Public interest in Holo songs was not rekindled until the mid-1970s, when a sort of Taiwanese cultural renaissance began. People turned to their native roots for inspiration in art, literature and culture. In the field of pop music, syrupy love songs and servile similes of Western and Japanese hits were rejected as fluff and gave way to the folk song movement. The "campus songs" were written by young people with simple, fresh voices accompanied by acoustic guitars. From 1977 to 1981, the winners of the annual Golden Melody Awards were part of a new breed of modest, young artists quite unlike the heavily made-up and formulaic celebrities of the day. With a view to promoting popular musical education, Lin composed his own music, organized concerts and produced records.
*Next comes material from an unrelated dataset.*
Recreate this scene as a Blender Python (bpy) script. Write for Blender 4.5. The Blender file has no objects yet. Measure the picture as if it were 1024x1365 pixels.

As the Chinese cultural yoke lightened, Lin noticed a growing interest in the work of earlier generations of composers and lyricists. In addition to digging into the backgrounds of the golden oldies and collecting the stories behind their classic songs, he even helped a few stage comebacks. In 1977, for example, Lin talked to the lyric writer Li Lin-ciou (1909-1979) about his 1946 hit "Mending the Broken Net." The song had long been held to describe the broken dreams of the Taiwanese people, a political cri de coeur of the colonized common folk. In his conversations with Li, however, Lin discovered that it was really written in hope of mending the relationship with his girlfriend. The song once more became a popular hit and its lyricist was again in the limelight. Li Lin-ciou also wrote "Longing for the Spring Breezes" (1932), one of the most memorable Holo songs in Taiwan's pop music history. Touched by Lin's efforts to preserve local music, Li gave him "Ocean of Lovesickness" to set to music. The ditty, guarded for more than 30 years against waning popularity, was an immediate hit.

Lin continues reinvigorating Holo classics--he is currently reworking some as synchronous duets--especially for karaoke singing. "It'd be so much more fun to sing together at the same time than taking turns," he says.